Carrollton Station

August 10, 2006

What kind of asshole plays a six string bass? That's the first thing I thought when I saw Woodenhead bassist Paul Clement holding his instrument at Carrollton Station Thursday night. I mean, it's fine if you're Jaco Pastorius or Victor Wooten, but if you're just some schlub who got it cause it looks cool, not so much. Though he didn't blow me away like Wooten or Pastorius, Clement proved he needed every string at the first of a month-long string of free Woodenhead Thursdays at the Station. The best was when Clement mimicked the intricate, classically-oriented guitar progression of Jimmy Robinson. Pretty impressive, considering what Robinson did was awesome to begin with. Now do it with fatter strings. Robinson and Clement were joined by pianist Fran Comiskey and drummer Mark Whitaker.

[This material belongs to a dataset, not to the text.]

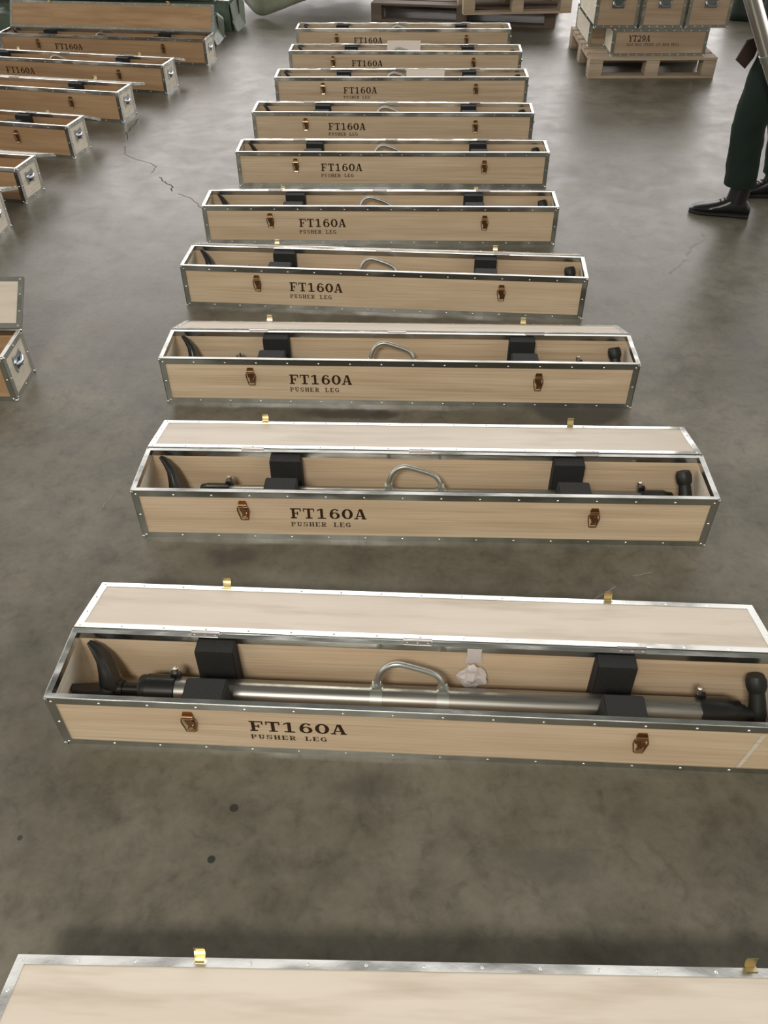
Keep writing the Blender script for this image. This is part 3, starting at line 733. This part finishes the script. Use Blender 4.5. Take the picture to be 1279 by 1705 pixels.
# ------------------------------------------------------------------ person at the right edge, standing, facing left
def skin(name, pts, edges, m_, parent, levels=2, wr=0.0, ws=14.0, seed=0.0):
    me = bpy.data.meshes.new(name + '_skeleton'); me.from_pydata([p[:3] for p in pts], edges, [])
    o = bpy.data.objects.new(name + '_skeleton', me); C.objects.link(o)
    o.modifiers.new('k', 'SKIN').use_smooth_shade = True
    sk = me.skin_vertices[0].data
    for i, p in enumerate(pts):
        sk[i].radius = (p[3], p[4] if len(p) > 4 else p[3]); sk[i].use_root = (i == 0)
    s = o.modifiers.new('s', 'SUBSURF'); s.levels = levels; s.render_levels = levels
    dg = bpy.context.evaluated_depsgraph_get(); ev = o.evaluated_get(dg)
    nm = bpy.data.meshes.new_from_object(ev); nm.name = name
    bpy.data.objects.remove(o)
    if wr:
        so = Vector((seed, seed * .7, 0))
        for v in nm.vertices:
            q = Vector((v.co.x * ws, v.co.y * ws, v.co.z * ws * 1.7)) + so
            v.co += v.normal * (noise.noise(q) * wr + noise.noise(q * 2.3) * wr * .5)
    nm.materials.clear(); nm.materials.append(m_)
    for p in nm.polygons: p.use_smooth = True
    r = bpy.data.objects.new(name, nm); C.objects.link(r); r.parent = parent
    return r
PX, PY = 1.87, 4.34
per = thing('person', (PX, PY, 0)); tag(per, 'person in dark green trousers and black shoes standing at the right edge', 'person')
def P(x, y, z, *r): return (x - PX, y - PY, z, *r)
# figure faces -x; right leg nearer the camera
hipN, kneeN, ankN = (1.915, 4.36, .90), (1.842, 4.345, .47), (1.885, 4.325, .09)
hipF, kneeF, ankF = (1.975, 4.53, .90), (2.08, 4.55, .48), (2.165, 4.565, .09)
body_pts = [P(1.95, 4.45, .96, .09, .11), P(1.95, 4.45, 1.15, .11, .14), P(1.94, 4.45, 1.36, .12, .17), P(1.93, 4.45, 1.50, .06), P(1.915, 4.45, 1.57, .055), P(1.895, 4.45, 1.64, .085, .075), P(1.893, 4.45, 1.70, .092, .076), P(1.90, 4.45, 1.755, .06),
  P(*hipN, .055), P(*kneeN, .042), P(*ankN, .034), P(*hipF, .055), P(*kneeF, .042), P(*ankF, .034),
  P(1.94, 4.27, 1.42, .055), P(1.86, 4.20, 1.16, .042), P(1.66, 4.21, 1.18, .03),
  P(1.94, 4.63, 1.42, .055), P(1.86, 4.66, 1.16, .042), P(1.62, 4.40, 1.26, .03)]
body_e = [(0, 1), (1, 2), (2, 3), (3, 4), (4, 5), (5, 6), (6, 7), (0, 8), (8, 9), (9, 10), (0, 11), (11, 12), (12, 13), (2, 14), (14, 15), (15, 16), (2, 17), (17, 18), (18, 19)]
# hands: palm and five fingers closing round the tube
def hand(wi, w, d, side):
    b = len(body_pts); w = Vector(w); d = Vector(d).normalized(); s = Vector((0, 0, 1)); t = Vector(side).normalized()
    palm = w + d * .055; body_pts.append(P(*palm, .024, .034)); body_e.append((wi, b))
    for i, ln in enumerate((.066, .074, .070, .056)):
        k0 = palm + d * .032 + s * (.027 - i * .018); k1 = k0 + d * ln * .42 + t * .012; k2 = k1 + t * ln * .42 - d * .002; k3 = k2 - d * ln * .30 + t * .006
        j = len(body_pts); body_pts.extend([P(*k0, .0095), P(*k1, .009), P(*k2, .0085), P(*k3, .0075)]); body_e.extend([(b, j), (j, j + 1), (j + 1, j + 2), (j + 2, j + 3)])
    k0 = w + d * .03 + s * .034 + t * .012; k1 = k0 + d * .03 + t * .026 + s * .008; k2 = k1 + d * .026 + t * .018
    j = len(body_pts); body_pts.extend([P(*k0, .0115), P(*k1, .010), P(*k2, .0085)]); body_e.extend([(b, j), (j, j + 1), (j + 1, j + 2)])
hand(16, (1.66, 4.21, 1.18), (-1, -.12, .1), (0, -1, 0)); hand(19, (1.62, 4.40, 1.26), (-.5, -1, .1), (-1, .3, 0))
body = skin('body', body_pts, body_e, skin_m, per, 2)
m = MB()
for sy in (-1, 1):
    m.dome((1.812 - PX, 4.45 + sy * .03 - PY, 1.695), (-1, sy * .25, 0), .011, .005)
m.build('eyes', shoe_m, per)
m = MB(); m.tube([(1.812 - PX, 4.45 - PY, 1.70), (1.798 - PX, 4.45 - PY, 1.672), (1.786 - PX, 4.45 - PY, 1.655), (1.806 - PX, 4.45 - PY, 1.648)], [.007, .010, .014, .012], 10); m.build('nose', skin_m, per)
m = MB(); m.tube([(1.822 - PX, 4.428 - PY, 1.622), (1.808 - PX, 4.45 - PY, 1.624), (1.822 - PX, 4.472 - PY, 1.622)], [.003, .006, .003], 8); m.build('mouth', mat('lips', (.35, .15, .13), .5), per)
for sy in (-1, 1):
    m = MB(); m.tube([(1.905 - PX, 4.45 + sy * .078 - PY, 1.645), (1.915 - PX, 4.45 + sy * .086 - PY, 1.665), (1.91 - PX, 4.45 + sy * .086 - PY, 1.69)], [.008, .014, .010], 8); m.build('ear', skin_m, per)
m = MB(); rings = []
for i in range(7):
    a = i / 6 * R(85); r_ = .098 * math.cos(a) + .004
    f_ = [math.cos(2 * math.pi * j / 20) for j in range(20)]
    rings.append([(1.912 - PX + r_ * 1.02 * f_[j], 4.45 - PY + r_ * .86 * math.sin(2 * math.pi * j / 20), 1.70 + .105 * math.sin(a) + (1 - math.sin(a)) * (.065 if f_[j] < -.45 else (.02 if f_[j] < .2 else -.05))) for j in range(20)])
m.loft(rings, 0, False); m.add(rings[-1], [tuple(range(20))], 0, True); m.build('hair', hair_m, per)
# trousers: loose legs gathered over the shoes
def garment(name, limbs, m_, wr, seed):
    """lofted cloth sleeves: each limb is a list of (x, y, z, rx, ry)"""
    m = MB()
    for q, keys in enumerate(limbs):
        rings = []
        for a, b in zip(keys[:-1], keys[1:]):
            for k in range(5):
                t = k / 5; u_ = t * t * (3 - 2 * t); rings.append([a[c] + (b[c] - a[c]) * (t if c == 2 else .5 * (t + u_)) for c in range(5)])
        rings.append(list(keys[-1])); out = []
        for x, y, z, rx, ry in rings:
            r = []
            for k in range(32):
                a = 2 * math.pi * k / 32; d_ = Vector((math.cos(a), math.sin(a), 0))
                pv = Vector((d_.x * 1.6, d_.y * 1.6, z * 13)) + Vector((seed + q * 9, seed, 0))
                w = 1 + wr * (noise.noise(pv) + .6 * noise.noise(pv * 2.1))
                r.append((x + d_.x * rx * w - PX, y + d_.y * ry * w - PY, z))
            out.append(r)
        m.loft(out)
    return m.build(name, m_, per)
garment('trousers', [
  [(1.945, 4.445, 1.06, .125, .155), (1.948, 4.445, .98, .135, .168), (1.950, 4.447, .88, .132, .172), (1.945, 4.447, .80, .095, .150)],
  [(1.935, 4.39, .92, .108, .098), (1.915, 4.375, .80, .104, .098), (1.880, 4.355, .66, .098, .092), (1.845, 4.345, .50, .084, .082), (1.842, 4.343, .44, .080, .080), (1.858, 4.338, .30, .080, .080), (1.868, 4.330, .21, .081, .080), (1.872, 4.330, .16, .080, .078)],
  [(1.960, 4.505, .92, .108, .098), (1.975, 4.52, .80, .104, .098), (2.02, 4.54, .66, .096, .092), (2.075, 4.55, .50, .082, .082), (2.095, 4.55, .44, .078, .080), (2.135, 4.558, .30, .076, .078), (2.155, 4.562, .19, .078, .078), (2.16, 4.562, .13, .076, .076)]],
  trouser_m, .085, 2.0)
jk = [P(1.945, 4.45, .86, .155, .19), P(1.945, 4.45, 1.15, .15, .18), P(1.94, 4.45, 1.36, .145, .19), P(1.93, 4.45, 1.48, .075, .085),
      P(1.94, 4.26, 1.42, .075), P(1.86, 4.20, 1.16, .062), P(1.70, 4.208, 1.178, .05), P(1.94, 4.64, 1.42, .075), P(1.86, 4.66, 1.16, .062), P(1.65, 4.44, 1.245, .05)]
skin('jacket', jk, [(0, 1), (1, 2), (2, 3), (2, 4), (4, 5), (5, 6), (2, 7), (7, 8), (8, 9)], jacket_m, per, 3, .012, 10, 3.0)
# loose front corner of the jacket hem
m = MB(); q = [(1.745, 4.39, .815), (1.713, 4.39, .730), (1.766, 4.39, .692), (1.80, 4.40, .74), (1.82, 4.41, .83)]
vs_ = [(a - PX, b_ - PY, c_) for a, b_, c_ in q]; m.loft([vs_, [(a, b_ + .012, c_) for a, b_, c_ in vs_]], 0, True, False)
m.build('jacket_hem', jersey_m, per, bevel=.003)
def shoe(heel, toe):
    h = Vector((*heel, 0)); d = Vector((*toe, 0)) - h; ln = d.length; d.normalize(); n = Vector((-d.y, d.x, 0))
    st = [(0, .026, .052), (.04, .034, .075), (.12, .037, .105), (.25, .038, .112), (.36, .038, .104), (.46, .040, .082), (.58, .044, .066), (.70, .047, .056), (.82, .044, .049), (.92, .033, .041), (.98, .019, .030), (1.0, .008, .022)]
    def ring(t, w, z0, z1):
        r = []
        for j in range(16):
            a = 2 * math.pi * j / 16; ca, sa = math.cos(a), math.sin(a)
            ww = w * (abs(ca) ** .7) * (1 if ca > 0 else -1); zz = (z0 + z1) / 2 + (z1 - z0) / 2 * (abs(sa) ** .75) * (1 if sa > 0 else -1)
            if sa > 0: ww *= 1 - .25 * sa
            p = h + d * ln * t + n * ww; r.append((p.x - PX, p.y - PY, zz))
        return r
    m = MB(); m.loft([ring(t, w, .018, z) for t, w, z in st]); s_ = m.build('shoe', shoe_m, per)
    m = MB(); m.loft([ring(t, w + .004, 0.0, .024) for t, w, z in st]); m.build('sole', sole_m, s_)
    m = MB()
    for t, z in ((.40, .1), (.46, .086), (.52, .077)):
        p = h + d * ln * t; m.tube([(p.x + n.x * .028 - PX, p.y + n.y * .028 - PY, z - .008), (p.x - PX, p.y - PY, z + .002), (p.x - n.x * .028 - PX, p.y - n.y * .028 - PY, z - .008)], .0035, 8)
    m.build('laces', lace_m, s_)
    # padded ankle of the shoe
    m = MB(); rings = []
    for z, r_ in ((.075, .048), (.11, .046), (.15, .045), (.175, .047), (.178, .042)):
        c = h + d * ln * (.25 + (.11 - z) * .25); rings.append([(c.x + d.x * r_ * 1.15 * math.cos(2 * math.pi * j / 16) + n.x * r_ * .85 * math.sin(2 * math.pi * j / 16) - PX, c.y + d.y * r_ * 1.15 * math.cos(2 * math.pi * j / 16) + n.y * r_ * .85 * math.sin(2 * math.pi * j / 16) - PY, z) for j in range(16)])
    m.loft(rings); m.build('ankle_cuff', shoe_m, s_)
shoe((1.945, 4.292), (1.655, 4.378)); shoe((2.225, 4.56), (1.945, 4.60))

# pusher leg the person holds upright, leaning
hl = dup(leg0); tag(hl, 'shiny pusher leg held upright by the person at the right edge', 'rock drill leg', 'pusher legs out of the cases')
for o in hl.children:
    if o.name.startswith('cylinder_tube'):
        o.material_slots[0].link = 'OBJECT'; o.material_slots[0].material = mat('polished_steel_tube', (.74, .71, .69), .2, 1.0)
top, bot = Vector((1.648, 4.17, 1.0)), Vector((1.905, 4.17, .58))
d = (bot - top).normalized(); foot = bot + d * (bot.z / -d.z)
ax = d; az = Vector((.75, -.8, .3)); az = (az - ax * az.dot(ax)).normalized(); ay = az.cross(ax)
hl.matrix_world = Matrix((ax, ay, az)).transposed().to_4x4()
hl.location = foot - d * .835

Robinson was the centerpiece of the band, and though his complicated and rapid succession of notes was satisfying, the band was at its best when they all locked in and played together. It was much more powerful that way.

The band was overall pretty cool to discover. Though they've been around for thirty years, I hadn't seen them until Thursday. As you'd expect from a prog rock band that prides itself on technical prowess, they were tight. From the count-off, they were off into a flurry of notes. They were confident, and even though it was obvious showmanship wasn't their forte, it was nice to see a band that had played together so many times that they had the gig on lock down. What would YOU rather a band have? Showmanship or tightness?

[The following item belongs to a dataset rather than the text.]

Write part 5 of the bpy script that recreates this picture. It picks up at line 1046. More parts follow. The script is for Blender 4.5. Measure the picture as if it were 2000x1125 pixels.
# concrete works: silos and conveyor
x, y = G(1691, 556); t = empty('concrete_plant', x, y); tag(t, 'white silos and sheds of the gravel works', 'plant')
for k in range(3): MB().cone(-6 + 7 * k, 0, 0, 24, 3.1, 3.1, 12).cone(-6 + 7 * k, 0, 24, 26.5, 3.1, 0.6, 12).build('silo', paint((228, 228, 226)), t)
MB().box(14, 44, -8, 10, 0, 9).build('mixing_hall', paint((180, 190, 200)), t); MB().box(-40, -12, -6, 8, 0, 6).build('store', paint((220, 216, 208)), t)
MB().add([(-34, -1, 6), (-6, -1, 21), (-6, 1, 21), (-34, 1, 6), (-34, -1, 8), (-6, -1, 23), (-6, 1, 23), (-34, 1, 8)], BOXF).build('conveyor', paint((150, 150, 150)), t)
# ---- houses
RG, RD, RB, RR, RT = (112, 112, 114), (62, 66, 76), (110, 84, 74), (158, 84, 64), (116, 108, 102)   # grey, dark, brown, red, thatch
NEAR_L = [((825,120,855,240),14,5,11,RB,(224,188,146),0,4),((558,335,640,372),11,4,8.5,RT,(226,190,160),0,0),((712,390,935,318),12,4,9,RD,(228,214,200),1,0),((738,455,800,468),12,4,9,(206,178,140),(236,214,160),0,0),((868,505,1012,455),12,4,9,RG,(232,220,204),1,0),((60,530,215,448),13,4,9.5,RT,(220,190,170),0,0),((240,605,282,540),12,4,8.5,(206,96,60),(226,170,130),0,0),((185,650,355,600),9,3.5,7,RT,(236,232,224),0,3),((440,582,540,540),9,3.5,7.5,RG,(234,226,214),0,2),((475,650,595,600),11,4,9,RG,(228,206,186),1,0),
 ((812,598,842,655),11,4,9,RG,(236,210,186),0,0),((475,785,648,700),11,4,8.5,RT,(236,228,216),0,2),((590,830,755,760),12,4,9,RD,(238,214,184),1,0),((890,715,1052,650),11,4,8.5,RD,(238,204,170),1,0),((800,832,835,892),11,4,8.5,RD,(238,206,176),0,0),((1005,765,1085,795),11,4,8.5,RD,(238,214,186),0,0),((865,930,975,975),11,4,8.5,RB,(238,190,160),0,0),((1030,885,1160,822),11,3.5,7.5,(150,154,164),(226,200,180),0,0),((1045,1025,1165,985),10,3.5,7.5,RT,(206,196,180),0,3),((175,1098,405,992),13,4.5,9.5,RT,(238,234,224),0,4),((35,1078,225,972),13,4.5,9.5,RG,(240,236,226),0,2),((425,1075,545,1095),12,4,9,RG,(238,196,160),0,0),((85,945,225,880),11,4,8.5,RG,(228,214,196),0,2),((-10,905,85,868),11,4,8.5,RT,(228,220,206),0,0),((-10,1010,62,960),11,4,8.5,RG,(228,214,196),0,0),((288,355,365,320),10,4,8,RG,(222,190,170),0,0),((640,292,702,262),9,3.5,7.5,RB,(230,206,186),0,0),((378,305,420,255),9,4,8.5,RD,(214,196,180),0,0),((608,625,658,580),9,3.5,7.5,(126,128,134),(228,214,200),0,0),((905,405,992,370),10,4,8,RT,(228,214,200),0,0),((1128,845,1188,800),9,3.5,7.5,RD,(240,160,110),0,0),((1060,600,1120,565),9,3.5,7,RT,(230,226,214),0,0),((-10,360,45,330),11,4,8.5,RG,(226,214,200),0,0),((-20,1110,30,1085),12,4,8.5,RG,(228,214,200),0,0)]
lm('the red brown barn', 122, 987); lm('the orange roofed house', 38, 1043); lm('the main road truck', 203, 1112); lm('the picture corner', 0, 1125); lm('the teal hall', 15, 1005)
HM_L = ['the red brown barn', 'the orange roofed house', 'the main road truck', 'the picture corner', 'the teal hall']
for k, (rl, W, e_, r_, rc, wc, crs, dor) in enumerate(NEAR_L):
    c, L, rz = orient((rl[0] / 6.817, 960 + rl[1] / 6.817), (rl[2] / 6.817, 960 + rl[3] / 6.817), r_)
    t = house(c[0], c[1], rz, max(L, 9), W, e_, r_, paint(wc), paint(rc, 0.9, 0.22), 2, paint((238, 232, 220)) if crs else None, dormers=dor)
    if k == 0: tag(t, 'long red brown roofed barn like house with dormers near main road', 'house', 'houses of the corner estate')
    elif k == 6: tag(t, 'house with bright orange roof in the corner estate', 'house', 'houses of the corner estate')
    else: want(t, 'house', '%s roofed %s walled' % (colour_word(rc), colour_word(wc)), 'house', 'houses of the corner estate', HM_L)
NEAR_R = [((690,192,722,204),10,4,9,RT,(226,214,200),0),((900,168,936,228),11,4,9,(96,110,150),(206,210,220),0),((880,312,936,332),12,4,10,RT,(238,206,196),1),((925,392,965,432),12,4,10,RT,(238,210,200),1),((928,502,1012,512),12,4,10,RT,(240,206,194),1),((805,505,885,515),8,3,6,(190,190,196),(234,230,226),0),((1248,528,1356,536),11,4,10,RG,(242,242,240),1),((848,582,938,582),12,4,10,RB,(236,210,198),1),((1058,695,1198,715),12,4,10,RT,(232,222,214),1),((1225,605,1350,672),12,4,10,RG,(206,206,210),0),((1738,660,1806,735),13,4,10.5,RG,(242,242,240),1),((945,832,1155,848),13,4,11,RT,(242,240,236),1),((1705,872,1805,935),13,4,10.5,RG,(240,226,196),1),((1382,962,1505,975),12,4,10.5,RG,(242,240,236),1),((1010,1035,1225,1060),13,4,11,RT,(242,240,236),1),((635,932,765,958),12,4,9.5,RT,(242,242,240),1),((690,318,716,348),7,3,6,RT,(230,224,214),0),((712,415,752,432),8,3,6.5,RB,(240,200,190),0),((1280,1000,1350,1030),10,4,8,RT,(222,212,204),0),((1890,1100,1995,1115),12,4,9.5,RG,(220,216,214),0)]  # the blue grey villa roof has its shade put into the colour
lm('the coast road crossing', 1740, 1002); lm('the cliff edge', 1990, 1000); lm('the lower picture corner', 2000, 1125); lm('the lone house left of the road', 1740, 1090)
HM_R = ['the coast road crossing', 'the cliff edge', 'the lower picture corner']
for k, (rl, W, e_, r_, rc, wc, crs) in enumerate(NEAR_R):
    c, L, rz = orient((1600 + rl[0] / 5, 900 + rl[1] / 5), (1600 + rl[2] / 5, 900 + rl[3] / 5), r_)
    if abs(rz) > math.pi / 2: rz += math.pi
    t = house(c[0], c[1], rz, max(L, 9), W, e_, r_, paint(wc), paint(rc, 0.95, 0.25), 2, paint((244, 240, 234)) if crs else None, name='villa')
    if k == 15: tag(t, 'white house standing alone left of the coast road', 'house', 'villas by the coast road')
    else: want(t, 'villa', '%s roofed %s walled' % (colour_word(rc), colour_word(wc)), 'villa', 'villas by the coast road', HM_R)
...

The band changed direction and meters regularly, which was fun to listen to but probably hard to learn. I really enjoyed how Robinson incorporated Celtic elements into the music with his playing. What I didn't like was the sound of Comiskey's synthesizer. It sounded cheesy and affected, maybe a little too high-pitched. If Kenny G played piano, this is the setting he would use.

Woodenhead was solid, but they also rocked. If there was anyone actually at the show, I might have danced.